▶ EXERCISE BRIEF:
Extract the first line through the line containing "vs.view_transform = 'Standard';" from the listing below, exactly as written.

▶ DATASET CONTENT:

_ _ _

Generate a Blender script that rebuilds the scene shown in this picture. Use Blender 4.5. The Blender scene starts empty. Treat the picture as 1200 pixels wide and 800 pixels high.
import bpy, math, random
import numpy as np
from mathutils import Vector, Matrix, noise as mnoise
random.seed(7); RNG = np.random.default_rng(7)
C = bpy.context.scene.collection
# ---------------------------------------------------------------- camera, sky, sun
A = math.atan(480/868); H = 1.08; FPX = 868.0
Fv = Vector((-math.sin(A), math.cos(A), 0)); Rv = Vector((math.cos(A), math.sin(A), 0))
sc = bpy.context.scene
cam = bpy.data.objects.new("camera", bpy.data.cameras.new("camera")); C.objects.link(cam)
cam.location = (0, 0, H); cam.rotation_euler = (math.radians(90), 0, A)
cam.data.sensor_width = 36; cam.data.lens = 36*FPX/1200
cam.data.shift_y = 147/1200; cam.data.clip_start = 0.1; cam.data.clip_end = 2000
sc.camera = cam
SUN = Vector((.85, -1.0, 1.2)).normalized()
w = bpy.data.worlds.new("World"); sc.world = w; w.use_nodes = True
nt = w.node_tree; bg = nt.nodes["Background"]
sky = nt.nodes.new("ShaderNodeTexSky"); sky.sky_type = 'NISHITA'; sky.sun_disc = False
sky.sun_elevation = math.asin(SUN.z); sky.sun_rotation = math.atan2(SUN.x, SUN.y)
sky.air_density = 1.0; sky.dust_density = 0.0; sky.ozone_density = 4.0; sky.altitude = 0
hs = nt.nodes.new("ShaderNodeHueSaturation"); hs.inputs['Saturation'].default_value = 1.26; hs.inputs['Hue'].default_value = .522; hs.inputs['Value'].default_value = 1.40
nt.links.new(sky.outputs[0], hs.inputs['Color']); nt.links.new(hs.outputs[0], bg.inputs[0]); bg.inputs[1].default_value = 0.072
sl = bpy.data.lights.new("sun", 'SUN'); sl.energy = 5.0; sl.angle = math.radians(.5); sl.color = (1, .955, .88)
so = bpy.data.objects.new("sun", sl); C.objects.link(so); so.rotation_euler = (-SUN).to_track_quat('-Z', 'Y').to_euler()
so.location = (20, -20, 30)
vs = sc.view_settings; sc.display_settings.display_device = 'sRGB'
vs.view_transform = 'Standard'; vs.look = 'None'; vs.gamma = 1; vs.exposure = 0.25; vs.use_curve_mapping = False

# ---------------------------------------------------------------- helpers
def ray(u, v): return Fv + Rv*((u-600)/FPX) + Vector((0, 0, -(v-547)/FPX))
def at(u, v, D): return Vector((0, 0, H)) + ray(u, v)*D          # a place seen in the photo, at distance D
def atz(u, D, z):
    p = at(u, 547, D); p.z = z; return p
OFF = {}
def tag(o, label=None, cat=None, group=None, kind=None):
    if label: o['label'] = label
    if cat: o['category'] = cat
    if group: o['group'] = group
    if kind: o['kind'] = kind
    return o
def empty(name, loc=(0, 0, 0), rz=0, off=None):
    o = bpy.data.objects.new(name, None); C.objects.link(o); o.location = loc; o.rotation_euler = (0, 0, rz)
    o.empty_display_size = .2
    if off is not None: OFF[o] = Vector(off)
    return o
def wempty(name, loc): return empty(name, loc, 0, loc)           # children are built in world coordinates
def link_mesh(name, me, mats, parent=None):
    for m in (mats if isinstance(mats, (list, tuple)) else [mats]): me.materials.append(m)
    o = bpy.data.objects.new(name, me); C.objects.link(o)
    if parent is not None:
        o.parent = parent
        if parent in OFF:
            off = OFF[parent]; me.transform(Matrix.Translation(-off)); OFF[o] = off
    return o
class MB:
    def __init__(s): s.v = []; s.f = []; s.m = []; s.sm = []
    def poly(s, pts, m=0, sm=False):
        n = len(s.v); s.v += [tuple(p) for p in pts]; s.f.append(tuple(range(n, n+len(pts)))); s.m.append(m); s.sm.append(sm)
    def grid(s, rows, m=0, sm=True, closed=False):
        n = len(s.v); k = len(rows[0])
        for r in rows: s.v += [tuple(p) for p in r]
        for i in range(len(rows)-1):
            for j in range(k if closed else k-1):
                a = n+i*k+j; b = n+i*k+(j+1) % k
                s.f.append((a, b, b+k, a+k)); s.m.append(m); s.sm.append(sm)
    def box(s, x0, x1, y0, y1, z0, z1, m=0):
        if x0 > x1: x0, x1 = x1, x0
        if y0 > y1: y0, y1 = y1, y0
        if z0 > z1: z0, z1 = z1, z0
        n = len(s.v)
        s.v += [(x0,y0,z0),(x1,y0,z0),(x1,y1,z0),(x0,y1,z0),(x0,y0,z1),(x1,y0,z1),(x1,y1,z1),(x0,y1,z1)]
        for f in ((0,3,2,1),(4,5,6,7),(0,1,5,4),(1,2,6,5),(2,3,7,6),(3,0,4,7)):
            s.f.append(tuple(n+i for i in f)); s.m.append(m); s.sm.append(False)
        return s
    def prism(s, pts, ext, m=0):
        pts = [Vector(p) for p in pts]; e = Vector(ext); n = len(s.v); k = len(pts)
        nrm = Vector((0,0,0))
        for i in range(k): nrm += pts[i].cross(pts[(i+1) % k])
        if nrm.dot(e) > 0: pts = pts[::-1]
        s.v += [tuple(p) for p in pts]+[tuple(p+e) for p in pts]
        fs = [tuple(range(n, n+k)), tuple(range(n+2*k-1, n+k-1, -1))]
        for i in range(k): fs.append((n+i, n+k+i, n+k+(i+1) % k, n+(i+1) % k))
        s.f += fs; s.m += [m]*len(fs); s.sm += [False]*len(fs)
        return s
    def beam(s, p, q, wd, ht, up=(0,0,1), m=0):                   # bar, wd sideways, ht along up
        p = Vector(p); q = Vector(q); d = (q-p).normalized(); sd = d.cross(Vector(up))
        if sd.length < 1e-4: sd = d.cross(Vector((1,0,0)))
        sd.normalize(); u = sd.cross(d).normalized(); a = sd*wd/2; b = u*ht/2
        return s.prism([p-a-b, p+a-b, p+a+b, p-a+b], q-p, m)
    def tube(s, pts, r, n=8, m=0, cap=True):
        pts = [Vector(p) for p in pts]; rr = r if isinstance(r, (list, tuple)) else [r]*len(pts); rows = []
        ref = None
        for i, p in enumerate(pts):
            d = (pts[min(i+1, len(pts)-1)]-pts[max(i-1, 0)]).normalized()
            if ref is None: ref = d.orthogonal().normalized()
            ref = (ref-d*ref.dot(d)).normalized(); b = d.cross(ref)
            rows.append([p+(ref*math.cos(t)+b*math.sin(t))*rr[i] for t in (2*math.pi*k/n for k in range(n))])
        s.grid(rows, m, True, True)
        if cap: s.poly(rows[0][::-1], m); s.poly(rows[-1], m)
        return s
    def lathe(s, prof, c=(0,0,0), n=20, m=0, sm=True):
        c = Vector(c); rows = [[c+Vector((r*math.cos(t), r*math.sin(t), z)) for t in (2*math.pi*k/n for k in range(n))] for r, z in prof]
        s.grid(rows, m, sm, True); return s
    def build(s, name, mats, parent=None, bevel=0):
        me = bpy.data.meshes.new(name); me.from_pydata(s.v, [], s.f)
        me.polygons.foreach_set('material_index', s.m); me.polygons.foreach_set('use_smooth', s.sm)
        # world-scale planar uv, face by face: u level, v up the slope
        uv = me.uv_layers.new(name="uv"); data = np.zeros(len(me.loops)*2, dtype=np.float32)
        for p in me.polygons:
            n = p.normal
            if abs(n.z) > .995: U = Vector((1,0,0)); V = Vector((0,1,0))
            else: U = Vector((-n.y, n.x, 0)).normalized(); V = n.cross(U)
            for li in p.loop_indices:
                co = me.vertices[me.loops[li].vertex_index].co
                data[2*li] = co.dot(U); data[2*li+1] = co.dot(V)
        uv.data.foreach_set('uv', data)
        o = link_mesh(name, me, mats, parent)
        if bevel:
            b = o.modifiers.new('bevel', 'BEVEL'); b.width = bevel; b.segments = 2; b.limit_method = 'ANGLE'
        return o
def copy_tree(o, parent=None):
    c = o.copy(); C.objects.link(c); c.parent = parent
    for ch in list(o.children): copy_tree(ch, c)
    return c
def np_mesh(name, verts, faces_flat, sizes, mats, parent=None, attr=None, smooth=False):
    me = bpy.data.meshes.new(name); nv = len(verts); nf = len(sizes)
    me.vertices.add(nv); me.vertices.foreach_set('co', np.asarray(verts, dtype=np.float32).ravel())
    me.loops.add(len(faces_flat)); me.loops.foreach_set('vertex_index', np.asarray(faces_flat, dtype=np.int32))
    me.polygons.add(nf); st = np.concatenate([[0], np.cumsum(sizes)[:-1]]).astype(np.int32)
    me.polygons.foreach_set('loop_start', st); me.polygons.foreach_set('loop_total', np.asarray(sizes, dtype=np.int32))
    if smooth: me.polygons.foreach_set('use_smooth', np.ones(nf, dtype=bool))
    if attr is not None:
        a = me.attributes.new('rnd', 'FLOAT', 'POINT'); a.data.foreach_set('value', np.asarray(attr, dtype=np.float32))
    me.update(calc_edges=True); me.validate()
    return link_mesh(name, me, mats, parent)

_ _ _

▶ IN RESPONSE:
Generate a Blender script that rebuilds the scene shown in this picture. Use Blender 4.5. The Blender scene starts empty. Treat the picture as 1200 pixels wide and 800 pixels high.
import bpy, math, random
import numpy as np
from mathutils import Vector, Matrix, noise as mnoise
random.seed(7); RNG = np.random.default_rng(7)
C = bpy.context.scene.collection
# ---------------------------------------------------------------- camera, sky, sun
A = math.atan(480/868); H = 1.08; FPX = 868.0
Fv = Vector((-math.sin(A), math.cos(A), 0)); Rv = Vector((math.cos(A), math.sin(A), 0))
sc = bpy.context.scene
cam = bpy.data.objects.new("camera", bpy.data.cameras.new("camera")); C.objects.link(cam)
cam.location = (0, 0, H); cam.rotation_euler = (math.radians(90), 0, A)
cam.data.sensor_width = 36; cam.data.lens = 36*FPX/1200
cam.data.shift_y = 147/1200; cam.data.clip_start = 0.1; cam.data.clip_end = 2000
sc.camera = cam
SUN = Vector((.85, -1.0, 1.2)).normalized()
w = bpy.data.worlds.new("World"); sc.world = w; w.use_nodes = True
nt = w.node_tree; bg = nt.nodes["Background"]
sky = nt.nodes.new("ShaderNodeTexSky"); sky.sky_type = 'NISHITA'; sky.sun_disc = False
sky.sun_elevation = math.asin(SUN.z); sky.sun_rotation = math.atan2(SUN.x, SUN.y)
sky.air_density = 1.0; sky.dust_density = 0.0; sky.ozone_density = 4.0; sky.altitude = 0
hs = nt.nodes.new("ShaderNodeHueSaturation"); hs.inputs['Saturation'].default_value = 1.26; hs.inputs['Hue'].default_value = .522; hs.inputs['Value'].default_value = 1.40
nt.links.new(sky.outputs[0], hs.inputs['Color']); nt.links.new(hs.outputs[0], bg.inputs[0]); bg.inputs[1].default_value = 0.072
sl = bpy.data.lights.new("sun", 'SUN'); sl.energy = 5.0; sl.angle = math.radians(.5); sl.color = (1, .955, .88)
so = bpy.data.objects.new("sun", sl); C.objects.link(so); so.rotation_euler = (-SUN).to_track_quat('-Z', 'Y').to_euler()
so.location = (20, -20, 30)
vs = sc.view_settings; sc.display_settings.display_device = 'sRGB'
vs.view_transform = 'Standard'; vs.look = 'None'; vs.gamma = 1; vs.exposure = 0.25; vs.use_curve_mapping = False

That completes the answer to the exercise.